Travelling in Scandinavia

Travel by road

The roads. Roads play an important part in the transport system of Scandinavia, since the railways are relatively sparse, particularly in Norway, northern Sweden and northern Finland. The network of roads is extended and improved each year; and the condition of the roads is relatively good, permitting reasonable average speeds even in the far north. The main roads and important secondary roads have been further improved in recent years and given dust-free surfaces. Where the surface is still grit or gravel, it is kept as smooth as possible by the use of graders. It is advisable to stay a safe distance behind the car in front, in order to avoid the risk of a shattered windshield. After heavy rain, roads without a hard surface become slippery or even muddy, and extra care is warranted. As a courtesy to other road users, you should fit mudguard flaps. Some roads in the mountains of southern Norway and in northern Norway, Sweden and Finland, where the winter is long, may be open only from about June to October. The amount of traffic on the roads of Scandinavia has increased considerably in recent years, and in the south is comparable with that on the roads of western Europe.

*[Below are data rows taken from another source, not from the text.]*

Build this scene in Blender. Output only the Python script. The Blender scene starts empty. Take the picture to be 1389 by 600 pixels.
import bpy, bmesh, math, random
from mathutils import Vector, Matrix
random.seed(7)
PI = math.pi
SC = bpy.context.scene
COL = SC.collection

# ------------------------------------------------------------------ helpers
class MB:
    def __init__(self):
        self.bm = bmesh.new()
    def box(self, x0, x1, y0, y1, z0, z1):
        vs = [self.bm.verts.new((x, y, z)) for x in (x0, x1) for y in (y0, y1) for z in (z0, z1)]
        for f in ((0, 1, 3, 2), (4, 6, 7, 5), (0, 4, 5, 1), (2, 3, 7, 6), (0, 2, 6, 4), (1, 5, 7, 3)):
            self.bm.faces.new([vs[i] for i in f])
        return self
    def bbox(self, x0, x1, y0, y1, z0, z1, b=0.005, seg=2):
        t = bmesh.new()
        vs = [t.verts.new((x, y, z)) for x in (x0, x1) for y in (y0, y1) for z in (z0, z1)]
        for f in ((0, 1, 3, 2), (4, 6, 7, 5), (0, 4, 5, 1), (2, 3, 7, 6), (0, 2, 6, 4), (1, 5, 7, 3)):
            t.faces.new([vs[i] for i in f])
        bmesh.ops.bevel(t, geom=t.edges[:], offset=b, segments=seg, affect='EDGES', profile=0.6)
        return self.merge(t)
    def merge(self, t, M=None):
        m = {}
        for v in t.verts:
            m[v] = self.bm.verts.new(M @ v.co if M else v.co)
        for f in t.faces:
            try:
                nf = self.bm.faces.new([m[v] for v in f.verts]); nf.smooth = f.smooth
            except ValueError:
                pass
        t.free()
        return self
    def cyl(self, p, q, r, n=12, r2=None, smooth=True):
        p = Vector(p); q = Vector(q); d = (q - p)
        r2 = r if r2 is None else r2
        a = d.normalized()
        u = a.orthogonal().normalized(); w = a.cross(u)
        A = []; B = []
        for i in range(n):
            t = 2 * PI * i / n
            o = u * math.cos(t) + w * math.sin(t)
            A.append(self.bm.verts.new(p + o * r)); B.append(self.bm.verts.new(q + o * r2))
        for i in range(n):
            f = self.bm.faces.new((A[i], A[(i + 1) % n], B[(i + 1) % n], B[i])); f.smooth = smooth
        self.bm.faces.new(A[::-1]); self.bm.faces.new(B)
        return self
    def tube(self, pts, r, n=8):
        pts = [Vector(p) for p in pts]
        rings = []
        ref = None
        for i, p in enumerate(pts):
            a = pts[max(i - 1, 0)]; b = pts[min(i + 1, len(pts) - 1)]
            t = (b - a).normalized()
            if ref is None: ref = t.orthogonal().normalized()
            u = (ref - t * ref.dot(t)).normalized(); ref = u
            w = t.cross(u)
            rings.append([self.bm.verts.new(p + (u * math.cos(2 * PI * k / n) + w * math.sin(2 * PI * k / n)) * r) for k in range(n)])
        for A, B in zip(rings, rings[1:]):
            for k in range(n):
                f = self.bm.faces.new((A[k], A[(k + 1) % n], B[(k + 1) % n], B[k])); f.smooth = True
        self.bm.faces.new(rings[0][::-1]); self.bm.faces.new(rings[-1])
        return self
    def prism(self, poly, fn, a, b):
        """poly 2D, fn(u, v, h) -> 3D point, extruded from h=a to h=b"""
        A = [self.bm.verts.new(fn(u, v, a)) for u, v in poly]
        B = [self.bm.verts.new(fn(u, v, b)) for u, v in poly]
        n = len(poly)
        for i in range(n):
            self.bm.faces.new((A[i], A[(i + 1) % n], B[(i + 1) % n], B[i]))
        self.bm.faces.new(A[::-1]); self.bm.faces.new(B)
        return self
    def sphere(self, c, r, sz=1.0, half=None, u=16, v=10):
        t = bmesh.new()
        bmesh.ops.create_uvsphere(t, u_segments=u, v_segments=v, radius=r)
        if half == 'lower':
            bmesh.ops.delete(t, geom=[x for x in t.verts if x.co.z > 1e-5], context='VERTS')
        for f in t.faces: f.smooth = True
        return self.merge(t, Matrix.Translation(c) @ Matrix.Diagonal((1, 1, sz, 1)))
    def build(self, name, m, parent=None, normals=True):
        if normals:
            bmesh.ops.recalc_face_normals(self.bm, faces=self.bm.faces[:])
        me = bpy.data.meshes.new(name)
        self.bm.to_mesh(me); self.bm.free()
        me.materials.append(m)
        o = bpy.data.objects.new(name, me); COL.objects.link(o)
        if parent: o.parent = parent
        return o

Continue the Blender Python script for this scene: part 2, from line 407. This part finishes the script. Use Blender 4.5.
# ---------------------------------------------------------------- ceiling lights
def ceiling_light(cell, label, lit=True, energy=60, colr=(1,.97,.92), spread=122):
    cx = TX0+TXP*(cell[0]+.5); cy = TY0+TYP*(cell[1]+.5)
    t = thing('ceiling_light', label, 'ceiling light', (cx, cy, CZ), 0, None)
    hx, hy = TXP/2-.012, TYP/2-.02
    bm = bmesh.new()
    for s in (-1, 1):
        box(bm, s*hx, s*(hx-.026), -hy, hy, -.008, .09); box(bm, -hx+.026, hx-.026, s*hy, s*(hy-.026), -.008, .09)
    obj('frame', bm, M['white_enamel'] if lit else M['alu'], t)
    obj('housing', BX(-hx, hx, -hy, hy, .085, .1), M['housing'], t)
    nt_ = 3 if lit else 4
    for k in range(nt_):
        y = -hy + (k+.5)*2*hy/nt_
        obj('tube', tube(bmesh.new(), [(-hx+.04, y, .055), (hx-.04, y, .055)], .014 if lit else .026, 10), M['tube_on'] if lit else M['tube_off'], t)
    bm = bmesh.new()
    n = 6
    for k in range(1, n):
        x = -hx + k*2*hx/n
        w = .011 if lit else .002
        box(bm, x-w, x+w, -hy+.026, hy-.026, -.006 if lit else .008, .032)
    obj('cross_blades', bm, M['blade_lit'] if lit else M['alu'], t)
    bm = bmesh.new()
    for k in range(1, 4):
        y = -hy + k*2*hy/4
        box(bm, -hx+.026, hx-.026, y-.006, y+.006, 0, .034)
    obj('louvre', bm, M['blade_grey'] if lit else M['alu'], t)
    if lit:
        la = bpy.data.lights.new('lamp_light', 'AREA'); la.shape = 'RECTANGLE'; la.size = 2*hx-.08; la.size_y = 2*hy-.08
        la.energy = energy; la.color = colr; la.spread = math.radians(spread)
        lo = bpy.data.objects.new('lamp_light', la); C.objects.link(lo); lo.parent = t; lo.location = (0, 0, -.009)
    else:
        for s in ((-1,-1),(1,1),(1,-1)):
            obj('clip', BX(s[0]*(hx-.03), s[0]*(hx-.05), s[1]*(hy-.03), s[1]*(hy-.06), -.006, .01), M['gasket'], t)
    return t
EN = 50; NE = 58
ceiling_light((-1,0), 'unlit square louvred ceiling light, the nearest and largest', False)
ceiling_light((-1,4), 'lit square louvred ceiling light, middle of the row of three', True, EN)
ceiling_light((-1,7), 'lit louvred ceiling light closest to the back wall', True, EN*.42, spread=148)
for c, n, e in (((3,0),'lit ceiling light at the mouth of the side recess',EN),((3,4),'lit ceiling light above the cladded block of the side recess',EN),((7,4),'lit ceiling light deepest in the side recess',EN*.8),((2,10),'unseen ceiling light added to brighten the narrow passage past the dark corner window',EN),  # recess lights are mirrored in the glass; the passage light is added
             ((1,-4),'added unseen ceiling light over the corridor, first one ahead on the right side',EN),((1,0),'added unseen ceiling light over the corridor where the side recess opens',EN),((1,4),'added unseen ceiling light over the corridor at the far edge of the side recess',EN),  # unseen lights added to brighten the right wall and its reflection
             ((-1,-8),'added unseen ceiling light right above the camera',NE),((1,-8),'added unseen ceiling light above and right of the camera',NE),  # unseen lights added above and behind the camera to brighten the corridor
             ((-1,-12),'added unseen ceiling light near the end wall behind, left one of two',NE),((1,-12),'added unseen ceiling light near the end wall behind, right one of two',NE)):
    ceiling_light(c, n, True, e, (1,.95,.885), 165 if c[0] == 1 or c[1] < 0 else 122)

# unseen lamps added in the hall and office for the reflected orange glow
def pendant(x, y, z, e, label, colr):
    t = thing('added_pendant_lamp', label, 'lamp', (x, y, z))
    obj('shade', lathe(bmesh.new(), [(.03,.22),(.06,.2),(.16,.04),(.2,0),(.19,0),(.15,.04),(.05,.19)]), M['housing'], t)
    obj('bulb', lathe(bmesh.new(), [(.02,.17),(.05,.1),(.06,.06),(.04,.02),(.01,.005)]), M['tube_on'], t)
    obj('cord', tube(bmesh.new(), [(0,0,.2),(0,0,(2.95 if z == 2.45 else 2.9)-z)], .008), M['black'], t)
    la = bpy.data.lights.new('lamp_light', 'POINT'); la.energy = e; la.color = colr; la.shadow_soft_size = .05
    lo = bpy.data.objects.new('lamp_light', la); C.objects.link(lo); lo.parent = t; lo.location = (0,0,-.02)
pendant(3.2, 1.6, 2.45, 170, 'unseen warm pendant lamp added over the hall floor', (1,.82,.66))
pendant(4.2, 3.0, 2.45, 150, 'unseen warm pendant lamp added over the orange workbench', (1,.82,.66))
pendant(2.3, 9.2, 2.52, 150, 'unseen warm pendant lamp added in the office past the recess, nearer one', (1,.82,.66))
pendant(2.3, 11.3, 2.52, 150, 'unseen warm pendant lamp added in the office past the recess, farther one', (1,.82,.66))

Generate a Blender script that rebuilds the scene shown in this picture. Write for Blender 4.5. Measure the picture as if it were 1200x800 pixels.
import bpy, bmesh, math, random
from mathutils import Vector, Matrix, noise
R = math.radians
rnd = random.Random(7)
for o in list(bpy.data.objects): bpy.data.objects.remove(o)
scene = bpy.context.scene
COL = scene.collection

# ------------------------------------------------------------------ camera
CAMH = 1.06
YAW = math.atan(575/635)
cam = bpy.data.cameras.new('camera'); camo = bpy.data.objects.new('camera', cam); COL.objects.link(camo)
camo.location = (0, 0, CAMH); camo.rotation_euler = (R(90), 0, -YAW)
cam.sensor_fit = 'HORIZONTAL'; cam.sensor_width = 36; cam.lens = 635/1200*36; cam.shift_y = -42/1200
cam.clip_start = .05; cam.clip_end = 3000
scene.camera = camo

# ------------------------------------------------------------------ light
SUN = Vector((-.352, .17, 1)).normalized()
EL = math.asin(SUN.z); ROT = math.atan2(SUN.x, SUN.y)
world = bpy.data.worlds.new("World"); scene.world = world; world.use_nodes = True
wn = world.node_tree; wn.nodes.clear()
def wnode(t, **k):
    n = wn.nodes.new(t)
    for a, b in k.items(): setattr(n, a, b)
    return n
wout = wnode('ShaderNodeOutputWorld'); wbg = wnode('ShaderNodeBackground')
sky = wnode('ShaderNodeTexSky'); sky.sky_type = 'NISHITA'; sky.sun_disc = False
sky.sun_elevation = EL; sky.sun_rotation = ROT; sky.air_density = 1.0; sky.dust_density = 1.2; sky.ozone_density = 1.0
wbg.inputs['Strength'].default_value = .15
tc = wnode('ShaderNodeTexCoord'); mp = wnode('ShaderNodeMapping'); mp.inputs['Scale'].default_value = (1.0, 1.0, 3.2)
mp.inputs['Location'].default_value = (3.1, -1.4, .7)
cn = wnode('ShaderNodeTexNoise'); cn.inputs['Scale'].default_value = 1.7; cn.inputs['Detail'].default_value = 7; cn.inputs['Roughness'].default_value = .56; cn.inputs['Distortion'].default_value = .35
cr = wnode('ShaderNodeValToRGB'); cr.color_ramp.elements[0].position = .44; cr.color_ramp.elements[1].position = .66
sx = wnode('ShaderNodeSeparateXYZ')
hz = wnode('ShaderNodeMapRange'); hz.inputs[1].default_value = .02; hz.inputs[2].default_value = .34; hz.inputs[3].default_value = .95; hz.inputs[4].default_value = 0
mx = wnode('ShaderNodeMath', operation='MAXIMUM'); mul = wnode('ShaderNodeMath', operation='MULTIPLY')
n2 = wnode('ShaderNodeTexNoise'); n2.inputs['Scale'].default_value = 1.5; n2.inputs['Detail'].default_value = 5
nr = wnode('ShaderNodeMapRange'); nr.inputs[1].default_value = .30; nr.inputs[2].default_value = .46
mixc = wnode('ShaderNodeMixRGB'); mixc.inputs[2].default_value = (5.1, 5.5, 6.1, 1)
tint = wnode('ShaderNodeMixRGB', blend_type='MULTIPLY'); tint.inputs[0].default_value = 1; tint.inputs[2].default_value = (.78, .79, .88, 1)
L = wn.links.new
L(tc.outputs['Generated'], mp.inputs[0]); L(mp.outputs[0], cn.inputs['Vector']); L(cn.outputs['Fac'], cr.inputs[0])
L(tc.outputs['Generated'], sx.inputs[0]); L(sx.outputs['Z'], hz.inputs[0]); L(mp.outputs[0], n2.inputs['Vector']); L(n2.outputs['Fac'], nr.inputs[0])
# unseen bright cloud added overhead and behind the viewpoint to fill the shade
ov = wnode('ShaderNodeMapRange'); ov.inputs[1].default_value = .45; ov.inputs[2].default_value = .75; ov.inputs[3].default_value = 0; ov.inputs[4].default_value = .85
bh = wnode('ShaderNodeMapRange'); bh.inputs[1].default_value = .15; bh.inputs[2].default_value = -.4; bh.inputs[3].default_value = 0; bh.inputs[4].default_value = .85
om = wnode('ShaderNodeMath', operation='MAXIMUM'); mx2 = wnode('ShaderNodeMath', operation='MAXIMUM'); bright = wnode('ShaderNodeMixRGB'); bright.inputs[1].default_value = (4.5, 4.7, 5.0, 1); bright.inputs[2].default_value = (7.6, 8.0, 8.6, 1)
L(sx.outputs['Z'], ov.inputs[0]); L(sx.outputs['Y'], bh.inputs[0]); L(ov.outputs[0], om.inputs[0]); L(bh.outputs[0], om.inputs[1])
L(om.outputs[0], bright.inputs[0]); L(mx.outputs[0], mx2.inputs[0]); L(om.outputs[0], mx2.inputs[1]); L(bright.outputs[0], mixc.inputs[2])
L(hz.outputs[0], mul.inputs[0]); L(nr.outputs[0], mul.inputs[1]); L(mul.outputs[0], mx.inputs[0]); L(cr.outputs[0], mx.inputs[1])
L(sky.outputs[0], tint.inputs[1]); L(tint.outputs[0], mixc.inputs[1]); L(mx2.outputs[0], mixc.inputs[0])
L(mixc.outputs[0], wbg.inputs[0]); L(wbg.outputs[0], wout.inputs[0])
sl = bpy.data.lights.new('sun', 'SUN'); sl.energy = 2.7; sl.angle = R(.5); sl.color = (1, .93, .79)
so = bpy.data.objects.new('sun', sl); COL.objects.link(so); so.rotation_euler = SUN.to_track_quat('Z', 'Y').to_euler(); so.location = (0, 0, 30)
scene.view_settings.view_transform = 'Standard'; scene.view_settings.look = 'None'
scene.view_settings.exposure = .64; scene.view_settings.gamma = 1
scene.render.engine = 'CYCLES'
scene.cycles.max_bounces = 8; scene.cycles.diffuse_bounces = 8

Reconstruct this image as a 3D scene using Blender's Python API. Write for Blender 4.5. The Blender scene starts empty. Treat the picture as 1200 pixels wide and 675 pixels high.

Although in Denmark, Sweden and Finland no specialised driving skills are generally required, the mountain roads of Norway sometimes very narrow and frequently with blind corners call for a high standard of driving and road discipline.

In Denmark the condition of the motorways (motorvej), main roads (hovedvej: identified by the letter A and a number) and most secondary roads is excellent. All these roads are properly surfaced (mostly asphalt, sometimes concrete). Visitors should avoid the temptation to drive too fast: there is no need to hurry in Denmark. The various Danish islands are connected with one another by bridges and ferries.

In Sweden there are the national highways (riksvag), numbered from 10 to 99; and provincial or county roads (lansvag), with numbers over 1 00. In addition, there are a number of short stretches of motorway or expressway (motorvag), and these are constantly being extended. In the southern part of the country the main roads are all excellent, with firm surfaces; in the far north, however, many roads are still surfaced with grit or gravel. The mountain roads along the Norwegian border are frequently narrow. Foreign motorists are subject to special regulations in restricted military areas (skydd-somrade), which are indicated by warning signposts (large areas around Kalix and Boden). In these areas, foreigners may use the roads only for direct transit, and they are not allowed, except with special permission, to stay for more than

24 hours (in some cases 72 hours) in a restricted area. Camping, leaving the road and taking photographs are prohibited.